Set task
Quote exactly the lines between the line containing "The Blender Python" and the line containing "part('interior_wall', m, MT['room'], FA, -86, DF, 168)", counting those two lines as part of the range. Leave the rest out.

Supplied records
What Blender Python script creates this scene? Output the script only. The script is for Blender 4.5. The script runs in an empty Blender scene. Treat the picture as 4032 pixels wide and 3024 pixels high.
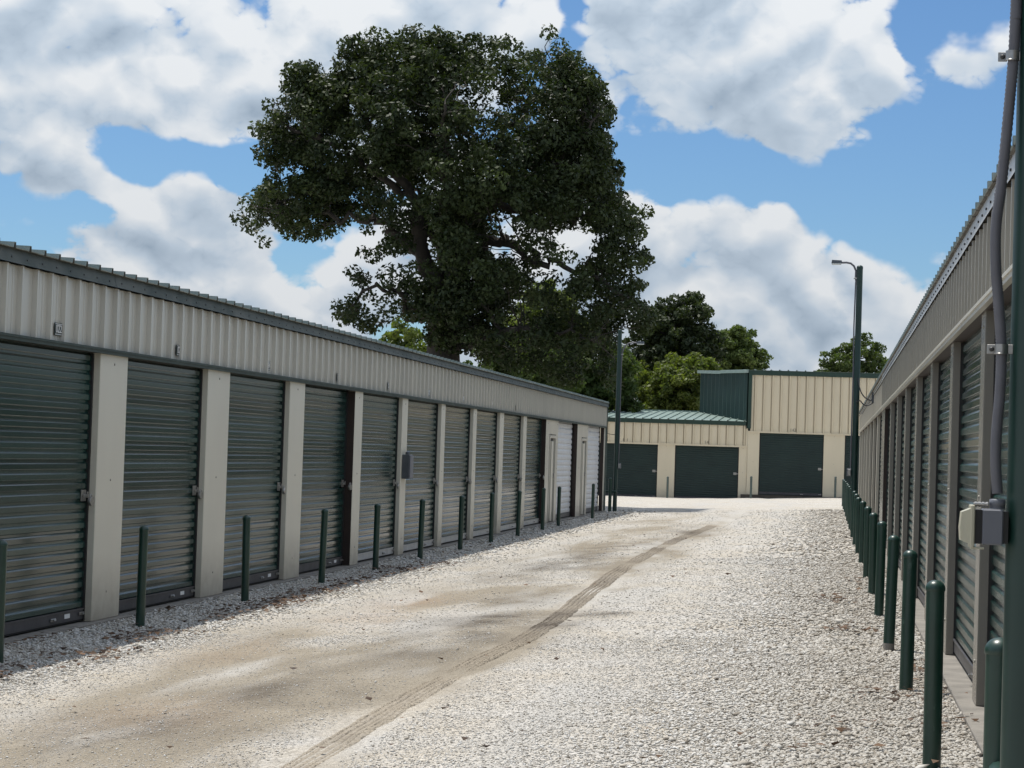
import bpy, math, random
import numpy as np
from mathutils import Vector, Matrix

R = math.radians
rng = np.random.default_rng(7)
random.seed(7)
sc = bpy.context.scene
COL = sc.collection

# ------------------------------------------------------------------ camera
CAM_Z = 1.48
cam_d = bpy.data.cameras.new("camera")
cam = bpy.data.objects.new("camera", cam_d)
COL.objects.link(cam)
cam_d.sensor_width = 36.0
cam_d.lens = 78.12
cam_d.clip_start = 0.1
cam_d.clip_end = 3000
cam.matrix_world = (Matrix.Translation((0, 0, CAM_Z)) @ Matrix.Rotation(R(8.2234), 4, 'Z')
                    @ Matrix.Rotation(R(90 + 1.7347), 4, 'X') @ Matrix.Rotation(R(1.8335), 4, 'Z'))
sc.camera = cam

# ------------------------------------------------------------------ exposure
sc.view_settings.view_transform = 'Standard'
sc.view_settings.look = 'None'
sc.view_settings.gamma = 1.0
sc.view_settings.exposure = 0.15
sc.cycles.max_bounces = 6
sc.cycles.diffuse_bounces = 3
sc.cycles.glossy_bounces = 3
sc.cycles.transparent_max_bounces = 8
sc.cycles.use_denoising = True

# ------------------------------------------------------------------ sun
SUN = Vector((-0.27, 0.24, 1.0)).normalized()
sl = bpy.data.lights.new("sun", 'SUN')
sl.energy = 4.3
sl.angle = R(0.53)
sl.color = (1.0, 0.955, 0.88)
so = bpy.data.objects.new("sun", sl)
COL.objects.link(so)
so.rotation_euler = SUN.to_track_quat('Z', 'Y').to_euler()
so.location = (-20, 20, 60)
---
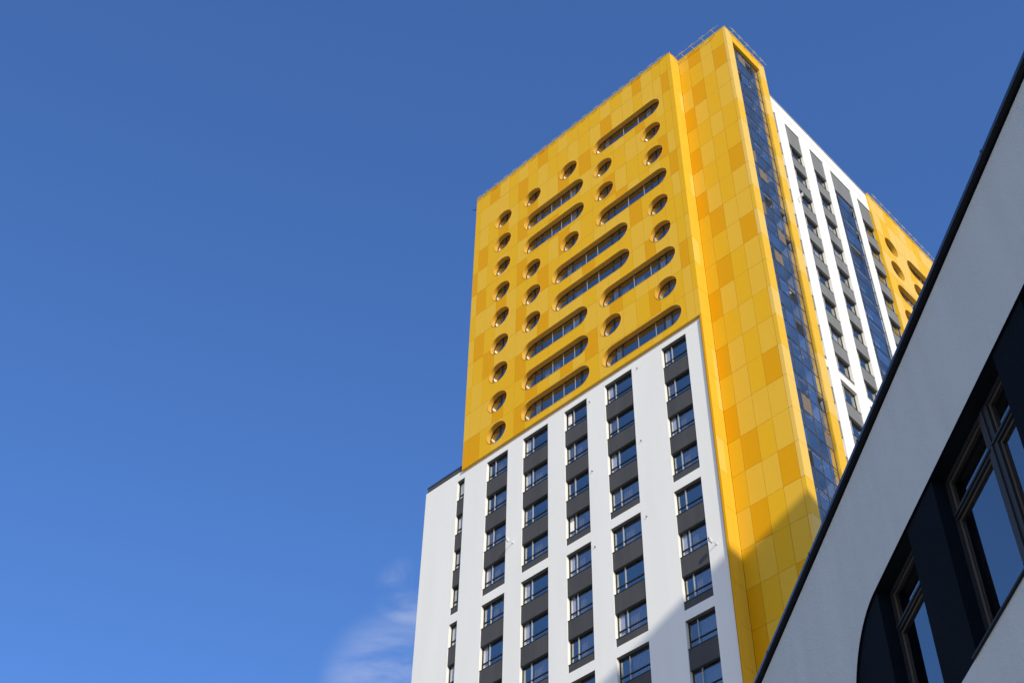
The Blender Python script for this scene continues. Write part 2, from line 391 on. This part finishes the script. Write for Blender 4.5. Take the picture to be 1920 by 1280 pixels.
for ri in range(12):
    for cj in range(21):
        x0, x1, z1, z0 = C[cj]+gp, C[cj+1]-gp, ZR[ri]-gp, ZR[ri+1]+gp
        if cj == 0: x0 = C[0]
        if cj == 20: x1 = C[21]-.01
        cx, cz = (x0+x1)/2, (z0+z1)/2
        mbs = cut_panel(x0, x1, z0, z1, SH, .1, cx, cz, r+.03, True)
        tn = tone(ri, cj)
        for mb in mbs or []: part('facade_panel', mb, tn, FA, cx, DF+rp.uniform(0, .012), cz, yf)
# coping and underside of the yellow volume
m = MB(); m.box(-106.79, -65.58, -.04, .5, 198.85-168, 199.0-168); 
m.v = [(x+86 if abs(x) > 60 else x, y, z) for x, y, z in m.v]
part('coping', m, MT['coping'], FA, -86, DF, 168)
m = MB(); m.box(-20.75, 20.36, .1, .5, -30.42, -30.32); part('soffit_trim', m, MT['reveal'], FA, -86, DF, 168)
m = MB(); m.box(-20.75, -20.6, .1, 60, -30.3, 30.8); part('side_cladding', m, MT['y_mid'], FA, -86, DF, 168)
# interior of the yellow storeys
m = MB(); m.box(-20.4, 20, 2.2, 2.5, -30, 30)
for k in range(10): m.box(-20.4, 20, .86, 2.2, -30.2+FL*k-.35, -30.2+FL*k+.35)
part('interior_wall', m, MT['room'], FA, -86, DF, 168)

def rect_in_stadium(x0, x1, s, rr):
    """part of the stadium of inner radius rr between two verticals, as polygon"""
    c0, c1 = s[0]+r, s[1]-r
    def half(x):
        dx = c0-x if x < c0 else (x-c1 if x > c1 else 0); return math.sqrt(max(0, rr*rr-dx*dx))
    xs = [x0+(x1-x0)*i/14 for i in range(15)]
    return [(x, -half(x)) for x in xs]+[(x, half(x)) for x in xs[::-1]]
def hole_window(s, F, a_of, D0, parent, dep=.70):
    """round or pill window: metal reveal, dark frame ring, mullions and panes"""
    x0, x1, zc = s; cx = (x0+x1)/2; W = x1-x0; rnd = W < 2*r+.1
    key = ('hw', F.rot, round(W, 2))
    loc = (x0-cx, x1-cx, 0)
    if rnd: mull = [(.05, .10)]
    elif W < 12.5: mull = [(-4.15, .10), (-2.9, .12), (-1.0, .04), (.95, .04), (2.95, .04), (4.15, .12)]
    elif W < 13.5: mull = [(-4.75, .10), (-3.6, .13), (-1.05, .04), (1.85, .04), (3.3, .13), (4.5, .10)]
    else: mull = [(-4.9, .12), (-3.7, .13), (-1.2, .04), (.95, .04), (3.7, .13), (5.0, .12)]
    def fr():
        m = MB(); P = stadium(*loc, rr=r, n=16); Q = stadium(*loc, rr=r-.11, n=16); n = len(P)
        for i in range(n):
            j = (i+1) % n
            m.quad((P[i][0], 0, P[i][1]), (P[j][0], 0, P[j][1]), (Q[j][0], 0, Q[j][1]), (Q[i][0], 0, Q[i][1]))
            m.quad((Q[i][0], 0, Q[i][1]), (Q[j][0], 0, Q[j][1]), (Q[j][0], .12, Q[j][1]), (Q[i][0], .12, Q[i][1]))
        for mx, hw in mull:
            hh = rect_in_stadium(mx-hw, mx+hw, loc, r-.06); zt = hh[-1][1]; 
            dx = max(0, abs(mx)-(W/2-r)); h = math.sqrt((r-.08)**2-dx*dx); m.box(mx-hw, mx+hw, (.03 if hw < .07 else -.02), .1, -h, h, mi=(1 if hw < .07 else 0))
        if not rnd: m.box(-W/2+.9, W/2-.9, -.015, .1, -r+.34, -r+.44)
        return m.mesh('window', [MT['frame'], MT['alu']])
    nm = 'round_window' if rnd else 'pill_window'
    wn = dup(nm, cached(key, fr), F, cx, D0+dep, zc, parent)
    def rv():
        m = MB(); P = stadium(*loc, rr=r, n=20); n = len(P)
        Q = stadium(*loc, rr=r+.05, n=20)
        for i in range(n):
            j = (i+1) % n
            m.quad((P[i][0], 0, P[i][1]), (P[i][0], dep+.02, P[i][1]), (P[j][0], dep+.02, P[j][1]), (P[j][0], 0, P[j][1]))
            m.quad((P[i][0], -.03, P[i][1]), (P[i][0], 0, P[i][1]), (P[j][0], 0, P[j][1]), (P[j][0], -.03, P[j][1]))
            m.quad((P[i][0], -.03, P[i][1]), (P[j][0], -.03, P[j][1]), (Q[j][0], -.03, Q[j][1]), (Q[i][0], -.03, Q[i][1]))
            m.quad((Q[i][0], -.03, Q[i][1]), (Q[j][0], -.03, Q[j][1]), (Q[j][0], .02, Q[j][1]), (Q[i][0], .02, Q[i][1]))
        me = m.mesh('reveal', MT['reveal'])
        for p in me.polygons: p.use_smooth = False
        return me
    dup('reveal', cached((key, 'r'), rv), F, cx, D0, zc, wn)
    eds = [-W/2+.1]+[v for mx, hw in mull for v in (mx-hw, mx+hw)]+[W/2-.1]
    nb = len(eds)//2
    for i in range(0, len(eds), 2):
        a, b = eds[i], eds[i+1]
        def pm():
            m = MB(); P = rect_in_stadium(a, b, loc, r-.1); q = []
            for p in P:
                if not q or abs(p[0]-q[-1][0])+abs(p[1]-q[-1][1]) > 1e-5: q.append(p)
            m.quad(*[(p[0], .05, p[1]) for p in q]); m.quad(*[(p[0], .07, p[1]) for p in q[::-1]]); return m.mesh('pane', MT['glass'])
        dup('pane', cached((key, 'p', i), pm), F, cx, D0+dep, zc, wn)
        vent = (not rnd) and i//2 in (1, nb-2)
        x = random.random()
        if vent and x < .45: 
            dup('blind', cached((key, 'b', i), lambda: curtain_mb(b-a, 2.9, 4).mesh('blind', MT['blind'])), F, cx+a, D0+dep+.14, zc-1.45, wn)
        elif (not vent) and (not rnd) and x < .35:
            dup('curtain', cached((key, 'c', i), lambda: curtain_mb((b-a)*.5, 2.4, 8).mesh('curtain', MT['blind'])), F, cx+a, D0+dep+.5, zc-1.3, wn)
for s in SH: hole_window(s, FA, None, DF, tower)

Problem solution
The Blender Python script for this scene continues. Write part 2, from line 391 on. This part finishes the script. Write for Blender 4.5. Take the picture to be 1920 by 1280 pixels.
for ri in range(12):
    for cj in range(21):
        x0, x1, z1, z0 = C[cj]+gp, C[cj+1]-gp, ZR[ri]-gp, ZR[ri+1]+gp
        if cj == 0: x0 = C[0]
        if cj == 20: x1 = C[21]-.01
        cx, cz = (x0+x1)/2, (z0+z1)/2
        mbs = cut_panel(x0, x1, z0, z1, SH, .1, cx, cz, r+.03, True)
        tn = tone(ri, cj)
        for mb in mbs or []: part('facade_panel', mb, tn, FA, cx, DF+rp.uniform(0, .012), cz, yf)
# coping and underside of the yellow volume
m = MB(); m.box(-106.79, -65.58, -.04, .5, 198.85-168, 199.0-168); 
m.v = [(x+86 if abs(x) > 60 else x, y, z) for x, y, z in m.v]
part('coping', m, MT['coping'], FA, -86, DF, 168)
m = MB(); m.box(-20.75, 20.36, .1, .5, -30.42, -30.32); part('soffit_trim', m, MT['reveal'], FA, -86, DF, 168)
m = MB(); m.box(-20.75, -20.6, .1, 60, -30.3, 30.8); part('side_cladding', m, MT['y_mid'], FA, -86, DF, 168)
# interior of the yellow storeys
m = MB(); m.box(-20.4, 20, 2.2, 2.5, -30, 30)
for k in range(10): m.box(-20.4, 20, .86, 2.2, -30.2+FL*k-.35, -30.2+FL*k+.35)
part('interior_wall', m, MT['room'], FA, -86, DF, 168)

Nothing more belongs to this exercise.